Cornwell is referring to Jennifer Daniel, the vibrant, well-known art director who first made her name for the zany, hyper-detailed infographics she created for Bloomberg Businessweek in the Richard Turley era, and then did a stint doing visual op-eds for the New York Times. As Daniel points out, “Illustrations let you bring emotional states in a way that selfies can’t.” Selfies are, by definition, idealizations of yourself. Emoji, by contrast, are distillations and exaggerations of how you feel. To that end, the emoji themselves are often hilarious: You can pick one of yourself as a slice of pizza, or a drooling zombie. “The goal isn’t accuracy,” explains Cornwell. “It’s to let someone create something that feels like themselves, to themselves.” So the user testing involved asking people to generate their own emoji and then asking questions such as: “Do you see yourself in this image? Would your friends recognize you?”
The project represents a long-running priority at Google—to figure out new ways that it can apply ML to broader and broader swathes of experience. The logic, for Google, is alluring: Google leads the world in ML, so if it can make ML into a must-have feature for apps and websites, then its products will be able to leapfrog competitors. Along those lines, Allo has become a test bed for all kinds of novel ML applications. “What we’re doing with Allo is trying to find all the ways that ML can make messaging better,” says Cornwell. “From saying the right thing at the right time to conveying the right emotion at the right time.”Which maybe sounds a little scary, as if Allo is trying to replace us as a conversational necessity altogether? But in practice, the applications seem almost inevitable. When someone sends you a message, Allo will suggest quick one-tap replies based on your conversation history. (For example: “That’s amazing!” if your friend sends you a photo of herself skydiving.) Or, if you’re having a group chat, Allo uses ML to bring up an automatic, bespoke list of funny GIFs to send in response. The idea is, it’s augmenting your abilities, rather than taking them over. “We’re thinking along the same lines in lots of other ways as well, where art and ML meet,” says Cornwell, though he declines to say what, exactly, Google has in store. Daniel, however, does admit there are new emoji styles to come, done by different artists, with entirely new takes. So many there will be a new pack that lets you recreate yourself as a dog? (Please, let it be so.)

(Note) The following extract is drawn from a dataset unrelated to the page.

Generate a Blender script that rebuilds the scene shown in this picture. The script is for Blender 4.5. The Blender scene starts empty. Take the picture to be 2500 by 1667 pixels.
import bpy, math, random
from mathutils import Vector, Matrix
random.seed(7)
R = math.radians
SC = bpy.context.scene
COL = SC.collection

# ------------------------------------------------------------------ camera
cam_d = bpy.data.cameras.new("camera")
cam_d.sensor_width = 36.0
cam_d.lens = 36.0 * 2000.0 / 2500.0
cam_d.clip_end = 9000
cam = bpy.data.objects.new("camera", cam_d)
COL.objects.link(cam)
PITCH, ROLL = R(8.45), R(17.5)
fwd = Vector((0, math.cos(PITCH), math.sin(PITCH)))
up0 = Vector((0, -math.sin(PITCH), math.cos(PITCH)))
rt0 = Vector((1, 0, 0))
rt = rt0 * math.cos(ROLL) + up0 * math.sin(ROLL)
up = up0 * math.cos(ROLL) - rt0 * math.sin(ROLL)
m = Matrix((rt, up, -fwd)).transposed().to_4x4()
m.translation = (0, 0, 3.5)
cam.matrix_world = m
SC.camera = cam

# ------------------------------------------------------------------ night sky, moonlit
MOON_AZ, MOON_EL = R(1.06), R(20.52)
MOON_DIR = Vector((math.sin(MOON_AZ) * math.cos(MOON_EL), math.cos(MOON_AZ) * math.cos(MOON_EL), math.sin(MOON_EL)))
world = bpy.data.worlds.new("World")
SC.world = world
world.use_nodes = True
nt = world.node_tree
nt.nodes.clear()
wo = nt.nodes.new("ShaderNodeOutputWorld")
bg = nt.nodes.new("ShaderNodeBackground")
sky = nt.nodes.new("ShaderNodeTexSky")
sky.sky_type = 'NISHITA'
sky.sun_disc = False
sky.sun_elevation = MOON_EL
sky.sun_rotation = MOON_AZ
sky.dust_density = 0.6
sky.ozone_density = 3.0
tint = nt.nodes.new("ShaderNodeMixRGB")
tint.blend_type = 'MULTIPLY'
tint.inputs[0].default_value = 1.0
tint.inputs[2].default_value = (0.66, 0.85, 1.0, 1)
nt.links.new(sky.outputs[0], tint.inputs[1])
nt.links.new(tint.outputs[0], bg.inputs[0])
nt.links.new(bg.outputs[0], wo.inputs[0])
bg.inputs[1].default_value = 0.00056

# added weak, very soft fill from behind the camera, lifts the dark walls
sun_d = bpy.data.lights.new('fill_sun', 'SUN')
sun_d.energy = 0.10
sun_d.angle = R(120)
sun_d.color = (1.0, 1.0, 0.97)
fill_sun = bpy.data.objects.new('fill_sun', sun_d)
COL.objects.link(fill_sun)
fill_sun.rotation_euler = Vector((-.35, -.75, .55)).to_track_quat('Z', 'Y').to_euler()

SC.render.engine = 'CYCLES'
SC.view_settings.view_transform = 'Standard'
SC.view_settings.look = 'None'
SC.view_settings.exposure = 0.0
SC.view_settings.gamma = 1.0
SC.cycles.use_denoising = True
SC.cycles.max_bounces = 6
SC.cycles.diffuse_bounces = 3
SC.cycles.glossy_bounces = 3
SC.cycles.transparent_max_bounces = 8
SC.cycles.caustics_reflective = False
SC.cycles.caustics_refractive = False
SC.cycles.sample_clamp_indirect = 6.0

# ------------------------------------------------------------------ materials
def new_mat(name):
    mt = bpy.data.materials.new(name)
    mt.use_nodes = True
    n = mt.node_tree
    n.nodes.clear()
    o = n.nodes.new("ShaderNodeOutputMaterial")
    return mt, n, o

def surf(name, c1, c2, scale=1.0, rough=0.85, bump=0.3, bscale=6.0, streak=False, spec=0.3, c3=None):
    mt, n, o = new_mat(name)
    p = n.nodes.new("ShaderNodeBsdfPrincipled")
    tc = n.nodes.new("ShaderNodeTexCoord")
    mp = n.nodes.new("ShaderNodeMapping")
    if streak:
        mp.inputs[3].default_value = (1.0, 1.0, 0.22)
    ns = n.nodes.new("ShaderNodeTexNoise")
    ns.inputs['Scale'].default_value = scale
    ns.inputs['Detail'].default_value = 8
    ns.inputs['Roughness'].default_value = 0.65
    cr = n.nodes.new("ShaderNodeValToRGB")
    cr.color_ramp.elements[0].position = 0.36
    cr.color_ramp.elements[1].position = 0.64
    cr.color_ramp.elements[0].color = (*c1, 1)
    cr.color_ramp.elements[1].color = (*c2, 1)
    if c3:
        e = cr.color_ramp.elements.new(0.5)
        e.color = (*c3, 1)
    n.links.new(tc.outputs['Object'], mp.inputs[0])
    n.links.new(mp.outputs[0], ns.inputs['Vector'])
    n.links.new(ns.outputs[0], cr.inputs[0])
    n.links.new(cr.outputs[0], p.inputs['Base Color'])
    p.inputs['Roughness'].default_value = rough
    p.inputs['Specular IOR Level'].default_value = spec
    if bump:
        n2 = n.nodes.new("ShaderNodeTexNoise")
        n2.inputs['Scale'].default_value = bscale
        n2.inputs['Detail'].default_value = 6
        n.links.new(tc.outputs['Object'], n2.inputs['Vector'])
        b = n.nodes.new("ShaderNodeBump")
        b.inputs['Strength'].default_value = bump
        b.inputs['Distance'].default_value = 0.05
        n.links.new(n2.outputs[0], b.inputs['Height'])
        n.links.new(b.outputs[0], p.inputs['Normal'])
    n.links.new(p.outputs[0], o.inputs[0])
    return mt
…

All told, Daniel points out that the project represents a new intersection for art and engineering. After all, we’re just beginning to scratch the surface of what ML can do for art. If Leonardo da Vinci were alive today, it’s hard to believe that the Mona Lisa would be a painting. Instead, maybe it would be an image of the viewer herself, remade as an iconic everywoman with a mysterious expression that spans across cultures and generations. But we’ve yet to see anything that cool at the Whitney Biennial. Instead, it’s probably up to companies such as Google to push the boundaries. Which is what brought Daniel, who has been an outspoken critic of the triumphal solution-ism of Americas tech-design scene, to the Google fold: “I’m interested in the intersection of how engineering works with art, and having a platform where the work we create isn’t just content, but the product itself.”